Our first summer was filled with more vet visits than we had had in all our horse years in Arizona. Farm visits took on an entirely new meaning since we were 25 miles out of town now and privileged to pay not only for the visit but for the mileage. Accidents only happened on weekends so there was that weekend charge as well. I had to explain to vets I didn't even know they couldn't wear cowboy hats or my war horse would be too hard to handle for any of us. Not sure this was a cowboy hat crowd anyway since most of the vets that summer were female and the guys wore baseball hats, if they wore any hats at all. Why cowboy hats turn Chaco from a war horse into a mule, we will never know, but this muley behavior wins him no favors either with vets, their assistants, or me, as he would as soon run over you as stand still.

It's been almost three years now since we saw the vet who called Chaco the "War horse". Chaco's black coloring has been replaced with grey. He is skinnier and a little less muscled than before, because, as I have come to realize, farmers don't often have time to ride for pleasure and, if they do, they feel guilty about all the projects remaining unfinished. (Note to self: start riding the horses...there will always be weeds!)

When Dr. Bergen showed up last week for some preventative health care on the animals, I asked him to take a look at Chaco's eyes. They seemed to be growing more cloudy. Since you can't ask which way the E is pointing, it's hard to say what a horse can and cannot see, but Dr.
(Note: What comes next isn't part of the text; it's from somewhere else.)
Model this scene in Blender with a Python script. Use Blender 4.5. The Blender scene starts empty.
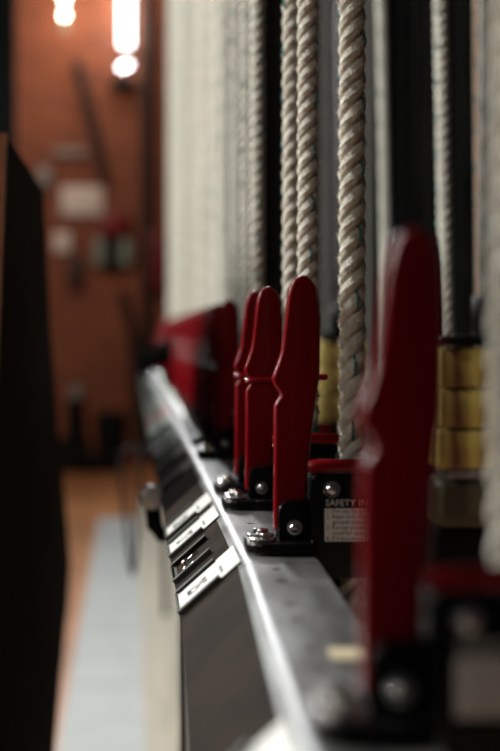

Bergen was not encouraging. The small, subtle signs I had started to notice: startle responses, hitting his head on the fencing and the stalls, night blindness, all added up to loss of vision.

Dr. Bergen's advice: Best to keep Chaco on solid trails. Best to keep him on familiar ground. Best to keep him locked in at night. But, as I said in the beginning, Chaco is an old war horse and still game for a ride here and there. He and I have worked long enough and hard enough together over the years, he will do whatever I ask.

We shouldn't take that kind of trust for granted. It has something to do with time and familiarity and maybe, just maybe, the reward Chaco gets when he comes trotting into the barn at night to the banging of the feed cans on the side of the stalls. "It's time for dinner; it's time to eat! Wait, lady, that's not enough for a donkey! I am a war horse. I am the son of a son of a son in a long line of war horses. I am Chaco!"

As I close the barn door for the night, Chaco will often add some emphasis to his point by picking up his feed bucket between his teeth and hurling it against the side of the stall, as if to say, "Nobody mess with the war horse or you will be next!" I say, "Cougars beware!"